Die Fahrt dauerte etwa sechs Stunden. Immer wieder warfen Menschen Blumen auf den Wagen mit dem Sarg. Der Kernkonvoi bestand aus sieben schwarzen Pkw, angeführt von einem Motorrad und gefolgt von weiteren Fahrzeugen. Die BBC verfolgte die Fahrt mit einer Kameradrohne, die eindrückliche Bilder der Route und der weiteren Gegend lieferte.
Elizabeth II. wird nach einer Zwischenstation im Holyroodhouse-Palast in Edinburgh am Montag in der St.-Giles'-Kathedrale aufgebahrt und am Dienstag per Flugzeug nach London überführt. Dort wird der Sarg vier Tage lang in der Westminster Abbey aufgestellt, wobei die Menschen dort Abschied von der Queen nehmen können. Als ihre Mutter Elizabeth (1900–2002) dort aufgebahrt war, kamen mehr als 200.000 Menschen, die sich dafür stundenlang angestellt hatten. Es wird in diesem Fall nicht anders ein. Das Begräbnis wird letztlich am 19. September (Montag) in Windsor stattfinden.

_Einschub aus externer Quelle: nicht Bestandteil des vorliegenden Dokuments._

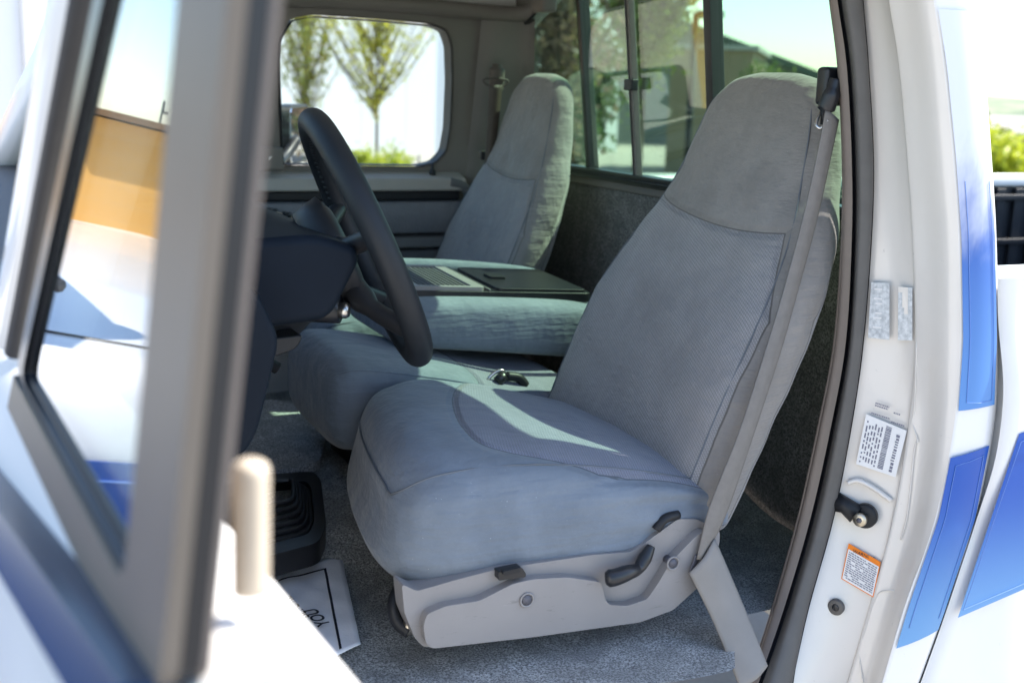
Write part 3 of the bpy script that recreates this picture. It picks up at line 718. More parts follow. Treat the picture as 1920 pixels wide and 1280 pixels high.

Der Stone of Scone reist nach London
Die Gravitätät der Ereignisse rund um den Tod der Queen und den Amtsantritt von Charles III. wird auch durch aus kontinentaler Sicht scheinbar nebensächliche Episoden deutlich. So wurde Charles am Sonntag im fernen Australien im Parlament in Canberra feierlich zum neuen Staatsoberhaupt ernannt. Die Proklamation nahm Generalgouverneur David Hurley vor, die britische Hymne erklang, vor dem Parlament hatten sich Tausende Menschen versammelt. In Australien ist allerdings die Debatte um eine Umwandlung zur Republik neu aufgeflammt. Die Schotten wiederum werden zur Krönung des neuen Königs den legendären Stone of Scone nach London transportieren. Das ist ein Sandsteinblock, der schon bei den Urschotten (Pikten) und bis ins 13. Jahrhundert eine zeremonielle Rolle bei der Krönung von Königen hatte. 1296 wurde er von siegreichen Engländern quasi gestohlen und in die Westminster Abbey gebracht. Erst 1996 kam er zurück nach Schottland und liegt seither im Schloss von Edinburgh. Der Sage nach diente er einst dem Enkel von Abraham als Kopfkissen.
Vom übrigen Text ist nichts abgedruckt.